Columnists

Time to rethink technicalities in public tenders

tender

How much damage is done to our countries and hopes by the never-ending rule of the tenderpreneurs.

The discovery that a tender submitted to a government entity was the lowest priced often leads to celebrations from the submitting party.

In reality, however, disappointment sets in upon notification that one’s bid failed way early into the evaluation process on minor conformity issues, which lead to the bid’s unconditional elimination.

Our procurement system, by law, is undertaken in three stages. The first one is preliminary evaluation.

The second stage is technical evaluation. Here, the conformity of bids is checked against the technical requirements of the tender.

In my view, this is the most critical stage as it determines the person who will offer the best solution to the purchasing agency — more so for a nation, which has long struggled with cost-inflated but substandard works and services.

The creation of room for the intensive scrutiny of technical proposals could ensure that bidders who best understand the tender’s technical requirements and have the sound skillset required for the delivery of the project win the floated tenders.

The final stage is financial evaluation, which involves the appraisal and ranking of the financial proposals. Under the widely used open tender method, the lowest priced bid at this stage carries the day.

What ails preliminary evaluation as presently applied? Broadly stated, it tends to elevate form over substance- and I will explain.

First, the system capitalises on and punishes any form of human error. Any mistake in documentation presentation leads to automatic disqualification. This is regardless of any knowledge within the reach of evaluators or any available practicalities to rectify such errors.

For instance, where a service provider is already servicing a contract with an agency, and in a subsequent bid he erroneously leaves out one document, the bid will still be eliminated even though the procuring entity is in its possession.

Second, the system ignores the opportunity for clarification of the correct positions despite the same being provided for under the Public Procurement and Asset Disposal Act.

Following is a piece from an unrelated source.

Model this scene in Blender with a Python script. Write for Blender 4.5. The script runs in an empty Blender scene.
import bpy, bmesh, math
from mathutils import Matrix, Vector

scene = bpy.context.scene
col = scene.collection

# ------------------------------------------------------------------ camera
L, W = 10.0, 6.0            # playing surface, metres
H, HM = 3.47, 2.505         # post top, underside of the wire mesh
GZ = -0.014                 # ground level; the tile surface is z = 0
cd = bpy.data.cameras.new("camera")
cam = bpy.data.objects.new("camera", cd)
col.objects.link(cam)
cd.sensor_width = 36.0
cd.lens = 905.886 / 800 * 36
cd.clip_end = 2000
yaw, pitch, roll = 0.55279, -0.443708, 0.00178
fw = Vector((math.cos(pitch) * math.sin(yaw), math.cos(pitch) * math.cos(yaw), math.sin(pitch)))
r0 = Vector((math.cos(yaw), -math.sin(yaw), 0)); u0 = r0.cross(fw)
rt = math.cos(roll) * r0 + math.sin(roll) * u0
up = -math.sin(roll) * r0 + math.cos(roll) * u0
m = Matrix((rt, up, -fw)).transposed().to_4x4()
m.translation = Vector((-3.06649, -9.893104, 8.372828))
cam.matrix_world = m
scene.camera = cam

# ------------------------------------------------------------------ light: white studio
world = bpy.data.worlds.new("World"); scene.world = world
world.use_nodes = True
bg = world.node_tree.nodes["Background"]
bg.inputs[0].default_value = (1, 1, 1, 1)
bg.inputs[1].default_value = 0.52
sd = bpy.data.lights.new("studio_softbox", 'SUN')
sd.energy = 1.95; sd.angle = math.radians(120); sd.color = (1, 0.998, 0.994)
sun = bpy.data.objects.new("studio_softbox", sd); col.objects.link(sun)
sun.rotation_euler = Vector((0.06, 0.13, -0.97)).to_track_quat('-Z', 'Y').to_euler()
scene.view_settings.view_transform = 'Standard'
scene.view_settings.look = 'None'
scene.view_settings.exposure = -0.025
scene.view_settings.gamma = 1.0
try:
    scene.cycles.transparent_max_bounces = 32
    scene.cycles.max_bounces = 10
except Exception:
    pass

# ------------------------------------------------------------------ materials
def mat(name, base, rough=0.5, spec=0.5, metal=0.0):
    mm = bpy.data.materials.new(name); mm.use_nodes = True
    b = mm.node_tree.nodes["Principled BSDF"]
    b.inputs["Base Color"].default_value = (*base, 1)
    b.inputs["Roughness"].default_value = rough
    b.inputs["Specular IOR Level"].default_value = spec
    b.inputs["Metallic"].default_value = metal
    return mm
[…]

Third, there are opportunity and financial cost losses by the public. These losses occur when entities eliminate bidders on the above technicalities. The technical and financial value of such bids is therefore altogether lost.

Fourth, there is the perpetuation of corruption and related malpractices. In corrupt environments, some evaluators toothcomb bids to pick out any minor issues to eliminate less favoured bids.

In terms of malpractices, plucking of pages, illegal insertion of documents during evaluation and doctoring of information occurs due to the significance accorded to preliminary evaluation.

The fifth reason is unwarranted litigation. The Public Procurement Administrative Review Board and the High Court and Court of Appeal expend valuable court time interpreting preliminary evaluation issues. The litigation time would be better spent on the analysis of technical and financial issues.

The Constitution calls for a fair, equitable, transparent and cost-effective procurement system. Preliminary evaluation, for the above reasons, tends to defeat these constitutional thresholds.